Quando mudei de casa, temendo transformar-me numa couch potato, a primeira coisa que
procurei foi um ginásio onde ir. Treinar tinha-se tornado, entretanto, a coisa
mais importante do meu dia. A coisa para a qual era imperioso disponibilizar
duas horas, pelo menos três vezes por semana. Se este regime não fosse
escrupulosamente respeitado, o meu humor piorava, a minha energia desaparecia,
a minha paciência desvanecia-se – e eu deixava abria caminho ao regresso da
minha versão antiga, a Filomena gorda, com baixa auto-estima, triste.
Nunca tendo sido particularmente
dotada para a actividade física, nunca senti o apelo de praticar qualquer modalidade.
Nem mesmo quando era criança quis ter uma bicicleta. Porém, agora que por todo
o lado há bicicletas, dei comigo a aprender a andar. A contragosto. A fazer
birras. A gritar muito alto: EU NÃO CONSIGO FAZER ISTO!
Mas consegui. Foi no verão
passado, depois de várias quedas e nódoas negras nos joelhos e nas canelas. A
parar muitas vezes para deixar os carros passarem, o que ainda faço. A
importar-me pouco com o tempo que levo a fazer a volta, talvez o possa
melhorar, talvez possa introduzir-lhe mais subidas e descidas, talvez. O que é
relevante é que foi mais uma pequena vitória.
A tese de doutoramento estava
escrita. O tempo que tinha despendido no ginásio tinha sido o tempo fundamental
para organizar ideias. Não que pensasse muito em coisas (ainda hoje não penso),
mas era como se o cérebro se esvaziasse de ideias e fosse substituído pelo
corpo totalmente empenhado em ganhar mais músculo, em melhorar a sua performance. Em resultado disso, quando
chegava a casa depois do exercício tinha as minhas horas mais produtivas a
escrever. Vinha revigorada, o cérebro fresco, atento, eufórico das hormonas que
o exercício produzia. Faltava a defesa. Mas não havia de ser complicado, uma
vez que até aprender a andar de bicicleta eu tinha aprendido.

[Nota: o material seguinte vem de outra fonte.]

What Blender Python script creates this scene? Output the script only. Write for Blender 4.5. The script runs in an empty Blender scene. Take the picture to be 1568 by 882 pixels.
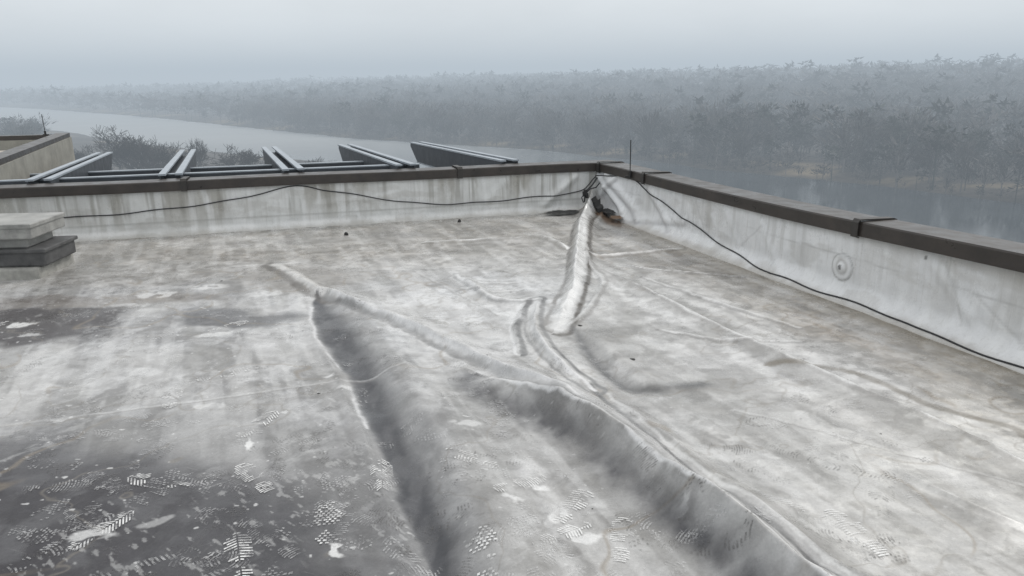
import bpy, math, random
import numpy as np
from mathutils import Matrix, Vector
rng=np.random.default_rng(7); random.seed(5)
S=bpy.context.scene
# ------------------------------------------------------------ helpers
def link(o,parent=None):
    bpy.context.collection.objects.link(o)
    if parent is not None: o.parent=parent
    return o
def mesh_np(name,V,F,mat=None,col=None,smooth=True,parent=None):
    V=np.asarray(V,np.float32);F=np.asarray(F,np.int32);k=F.shape[1]
    me=bpy.data.meshes.new(name)
    me.vertices.add(len(V));me.vertices.foreach_set('co',V.ravel())
    me.loops.add(F.size);me.loops.foreach_set('vertex_index',F.ravel())
    me.polygons.add(len(F));me.polygons.foreach_set('loop_start',np.arange(0,F.size,k,dtype=np.int32))
    me.polygons.foreach_set('loop_total',np.full(len(F),k,np.int32))
    me.polygons.foreach_set('use_smooth',np.full(len(F),smooth))
    if col is not None:
        a=me.attributes.new('Col','FLOAT_COLOR','POINT')
        c=np.ones((len(V),4),np.float32);c[:,:3]=col
        a.data.foreach_set('color',c.ravel())
    me.update(calc_edges=True)
    if mat: me.materials.append(mat)
    return link(bpy.data.objects.new(name,me),parent)
def grid_faces(nr,nc):
    i=np.arange(nr-1)[:,None]*nc+np.arange(nc-1)[None,:]
    return np.stack([i,i+1,i+nc+1,i+nc],-1).reshape(-1,4)
T256=rng.random((256,256)).astype(np.float32)
def vn(x,y,seed=0):
    x=x+seed*17.31;y=y+seed*9.77
    xi=np.floor(x);yi=np.floor(y)
    fx=x-xi;fy=y-yi;fx=fx*fx*(3-2*fx);fy=fy*fy*(3-2*fy)
    xi=xi.astype(np.int32)&255;yi=yi.astype(np.int32)&255;xj=(xi+1)&255;yj=(yi+1)&255
    a=T256[xi,yi];b=T256[xj,yi];c=T256[xi,yj];d=T256[xj,yj]
    return (a*(1-fx)+b*fx)*(1-fy)+(c*(1-fx)+d*fx)*fy
def fbm(x,y,seed=0,o=4):
    s=0;a=.5;t=0
    for k in range(o):
        s=s+a*vn(x,y,seed+k*3);t+=a;a*=.5;x,y=x*1.93+y*.55,y*1.93-x*.55
    return s/t
def sm(a,b,x):
    t=np.clip((x-a)/(b-a),0,1);return t*t*(3-2*t)
def polyd(x,y,P,vals=None):
    best=np.full(x.shape,1e9);sg=np.zeros(x.shape);vv=np.zeros(x.shape)
    n=len(P)
    if vals is None: vals=[1]*n
    for i in range(n-1):
        ax,ay=P[i][0],P[i][1];ex=P[i+1][0]-ax;ey=P[i+1][1]-ay;l2=ex*ex+ey*ey
        vx=x-ax;vy=y-ay;t=np.clip((vx*ex+vy*ey)/l2,0,1)
        d=np.hypot(vx-t*ex,vy-t*ey);m=d<best
        best=np.where(m,d,best);sg=np.where(m,np.sign(ex*vy-ey*vx),sg)
        vv=np.where(m,vals[i]*(1-t)+vals[i+1]*t,vv)
    return best*np.where(sg==0,1,sg),vv
def smooth_poly(P,n=6):
    P=[np.array(p,float) for p in P];out=[]
    for i in range(len(P)-1):
        p0=P[max(i-1,0)];p1=P[i];p2=P[i+1];p3=P[min(i+2,len(P)-1)]
        for k in range(n):
            t=k/n;out.append(.5*((2*p1)+(-p0+p2)*t+(2*p0-5*p1+4*p2-p3)*t*t+(-p0+3*p1-3*p2+p3)*t**3))
    out.append(P[-1]);return out
# ------------------------------------------------------------ materials
def newmat(name):
    m=bpy.data.materials.new(name);m.use_nodes=True;nt=m.node_tree
    return m,nt,nt.nodes['Principled BSDF']
def N(nt,t,**kw):
    n=nt.nodes.new(t)
    for k,v in kw.items():
        if k in n.inputs: n.inputs[k].default_value=v
        else: setattr(n,k,v)
    return n
def noise(nt,scale,detail=4,rough=.55,stretch=None,src='Object'):
    tc=nt.nodes.new('ShaderNodeTexCoord');n=nt.nodes.new('ShaderNodeTexNoise')
    n.inputs['Scale'].default_value=scale;n.inputs['Detail'].default_value=detail;n.inputs['Roughness'].default_value=rough
    if stretch:
        mp=nt.nodes.new('ShaderNodeMapping');mp.inputs['Scale'].default_value=stretch[:3]
        if len(stretch)>3:
            m0=nt.nodes.new('ShaderNodeMapping');m0.inputs['Rotation'].default_value=(0,0,stretch[3])
            nt.links.new(tc.outputs[src],m0.inputs[0]);nt.links.new(m0.outputs[0],mp.inputs[0])
        else: nt.links.new(tc.outputs[src],mp.inputs[0])
        nt.links.new(mp.outputs[0],n.inputs['Vector'])
    else: nt.links.new(tc.outputs[src],n.inputs['Vector'])
    return n.outputs['Fac']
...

No espelho do estúdio de fitness,
ia ocupando menos espaço à medida que o meu corpo ia ganhando contornos
desconhecidos de músculos que nem sabia existirem. A roupa ia-me ficando cada
vez mais larga. Voltei a usar um sobretudo que tinha comprado no primeiro ano
que tinha dado aulas em Portalegre (1999) e ficava-me largo. Um dia,
desencantei de uma gaveta um cinto antigo, que usava quando andava na
faculdade: apertava no mesmo buraco de há vinte anos e eu pesava menos 20 kg.
E, no entanto, isso sendo importante já não é o mais
importante.
Ontem, correndo na ecopista (uma corridinha bem modesta,
diga-se), viajei até à minha primeira redacção e assaltou-me a ideia de que
somos animais e que, como tal, temos o imperativo de cumprir a nossa
fisicalidade. Não faço ideia do que é que isto realmente quer dizer. Mas era só
nisso em que pensava enquanto obrigava as pernas a continuarem, ainda que me apetecesse
parar. De repente, estava a correr, não porque queria emagrecer, mas para me
superar. Porque era, no fundo, um belo animal.